Riportiamo, di seguito, una sua nota dichiarazione del 1998 che, meglio di qualunque altra nostra spiegazione, rende l’idea del lavoro e delle idee di Gio’ Kappa:

“I miei sono programmi popolari che coinvolgono direttamente la gente, e sono tesi a rappresentare la realtà quotidiana per quella che è, senza artefazioni e finzioni.
In un momento in cui le tv nazionali non riescono a superare il cliché che tutti i programmi devono essere lustrini e pailettes, per non parlare delle soap opera in cui tutti sono belli, ricchi, cinici e infallibili, credo sia un obbligo morale per tutti aprire una riflessione su questo tema.
Ho verificato personalmente che quando fai parlare il contadino con la sua faccia rugosa e magari in dialetto, o l’ambulante che vende la frutta nel mercato, ottieni già un effetto dirompente, è la realtà che appare finta, perché non è più rappresentata.”

In questo ritroviamo l’essenza più alta della televisione locale, del giornalismo “dal basso”: non la ricerca dello “scoop”, dell’eccezionale, ma la ricerca del quotidiano, dell’ordinario.

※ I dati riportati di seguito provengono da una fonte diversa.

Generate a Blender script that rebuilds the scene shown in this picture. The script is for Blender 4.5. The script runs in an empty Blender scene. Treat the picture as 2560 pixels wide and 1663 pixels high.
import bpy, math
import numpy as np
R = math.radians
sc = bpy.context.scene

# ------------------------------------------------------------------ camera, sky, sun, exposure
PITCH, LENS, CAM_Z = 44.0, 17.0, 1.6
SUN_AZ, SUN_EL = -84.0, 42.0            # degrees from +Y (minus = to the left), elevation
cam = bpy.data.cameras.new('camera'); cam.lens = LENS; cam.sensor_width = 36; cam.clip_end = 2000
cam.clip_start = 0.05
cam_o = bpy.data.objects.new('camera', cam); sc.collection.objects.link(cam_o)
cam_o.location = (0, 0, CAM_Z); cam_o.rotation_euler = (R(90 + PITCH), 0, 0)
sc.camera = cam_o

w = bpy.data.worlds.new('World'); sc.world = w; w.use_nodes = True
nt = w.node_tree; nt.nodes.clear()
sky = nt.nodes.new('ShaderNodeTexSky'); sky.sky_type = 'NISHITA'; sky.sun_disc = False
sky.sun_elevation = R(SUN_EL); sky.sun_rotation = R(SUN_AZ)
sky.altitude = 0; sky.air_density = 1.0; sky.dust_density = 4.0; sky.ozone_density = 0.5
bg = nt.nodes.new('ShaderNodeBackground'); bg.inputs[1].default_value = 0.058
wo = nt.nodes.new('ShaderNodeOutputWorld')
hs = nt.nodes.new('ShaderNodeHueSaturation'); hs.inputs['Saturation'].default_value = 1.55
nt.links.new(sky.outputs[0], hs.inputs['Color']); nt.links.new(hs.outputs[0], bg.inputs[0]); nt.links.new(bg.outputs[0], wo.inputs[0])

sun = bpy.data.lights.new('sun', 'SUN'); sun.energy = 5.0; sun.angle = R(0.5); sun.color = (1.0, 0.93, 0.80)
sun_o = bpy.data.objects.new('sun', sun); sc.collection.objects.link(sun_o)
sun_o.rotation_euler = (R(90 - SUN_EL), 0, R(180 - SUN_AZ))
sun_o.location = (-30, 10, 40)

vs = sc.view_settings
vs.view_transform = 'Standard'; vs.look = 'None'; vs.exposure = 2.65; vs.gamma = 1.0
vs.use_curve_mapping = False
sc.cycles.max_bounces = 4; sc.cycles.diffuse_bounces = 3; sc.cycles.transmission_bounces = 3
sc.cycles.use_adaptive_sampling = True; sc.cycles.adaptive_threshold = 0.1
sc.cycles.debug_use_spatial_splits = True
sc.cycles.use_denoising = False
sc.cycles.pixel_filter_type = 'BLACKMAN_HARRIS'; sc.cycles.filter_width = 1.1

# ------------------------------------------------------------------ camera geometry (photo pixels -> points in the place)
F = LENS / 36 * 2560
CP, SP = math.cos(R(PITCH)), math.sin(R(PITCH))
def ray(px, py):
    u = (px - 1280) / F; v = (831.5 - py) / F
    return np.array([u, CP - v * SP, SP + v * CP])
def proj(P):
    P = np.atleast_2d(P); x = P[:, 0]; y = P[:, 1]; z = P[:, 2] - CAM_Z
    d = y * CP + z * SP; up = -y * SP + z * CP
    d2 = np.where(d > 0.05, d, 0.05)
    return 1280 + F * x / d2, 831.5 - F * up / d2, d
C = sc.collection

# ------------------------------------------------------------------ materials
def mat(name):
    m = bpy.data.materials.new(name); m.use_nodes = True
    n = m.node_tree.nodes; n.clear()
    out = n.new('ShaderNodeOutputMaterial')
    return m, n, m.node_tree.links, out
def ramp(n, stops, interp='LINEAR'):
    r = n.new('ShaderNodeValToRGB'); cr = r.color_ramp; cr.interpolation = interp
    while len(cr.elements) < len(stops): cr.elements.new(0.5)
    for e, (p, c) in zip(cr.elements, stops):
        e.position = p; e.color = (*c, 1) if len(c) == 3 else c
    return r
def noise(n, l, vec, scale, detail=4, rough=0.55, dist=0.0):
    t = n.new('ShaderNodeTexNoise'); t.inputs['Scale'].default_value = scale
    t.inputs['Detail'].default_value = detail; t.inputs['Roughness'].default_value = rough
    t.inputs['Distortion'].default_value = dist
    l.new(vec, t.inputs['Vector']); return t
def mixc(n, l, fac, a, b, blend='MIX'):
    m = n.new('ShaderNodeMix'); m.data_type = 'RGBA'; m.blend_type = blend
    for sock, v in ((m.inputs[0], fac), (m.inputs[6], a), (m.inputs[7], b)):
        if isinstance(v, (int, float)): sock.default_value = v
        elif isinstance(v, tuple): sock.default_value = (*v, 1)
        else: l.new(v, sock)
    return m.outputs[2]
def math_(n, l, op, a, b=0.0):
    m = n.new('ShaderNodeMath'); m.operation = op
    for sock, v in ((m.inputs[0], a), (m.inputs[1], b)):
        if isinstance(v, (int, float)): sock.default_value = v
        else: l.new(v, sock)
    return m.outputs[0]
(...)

Non la realtà televisiva dei reality odierni, ma la realtà vera non finalizzata alla rappresentazione (onanista) di sé stessa.

Ritroviamo, ancora, uno studio dall’aspetto documentaristico di luoghi, persone e tradizioni, con un unico elemento esterno: l’intervistatore stesso. Gio’ Kappa, appunto.

Era lui a dare il via alle interviste, con un’espressione semplice, una frase dalla banalità spiazzante, con un silenzio prolungato. Non le indirizzava, però, non poneva sé stesso davanti alla telecamera, anzi rimaneva sempre di lato, periferico, sornione.

Diventò un fenomeno locale: in tanti la mattina speravano di incontrarlo per le strade della città, cercando di farsi intervistare; tanti altri lo fuggivano impauriti!

Ci ha lasciato dieci anni di riprese quotidiane, a ricordarci (e ad insegnare ai più giovani) come era la nostra città e come eravamo noi.

Un progetto della nostra associazione, in collaborazione con la Biblioteca Provinciale e l’Università degli Studi dell’Aquila, proverà a recuperare e studiare tutto il materiale video che Giuseppe Massari aveva attentamente archiviato.

Ci saranno da approfondire le sue tecniche di intervista e comunicazione, oltre, attraverso un’analisi antropologica, a tutto il suo girato, preziosa arca dell’umanità varia che sta scomparendo globalizzata.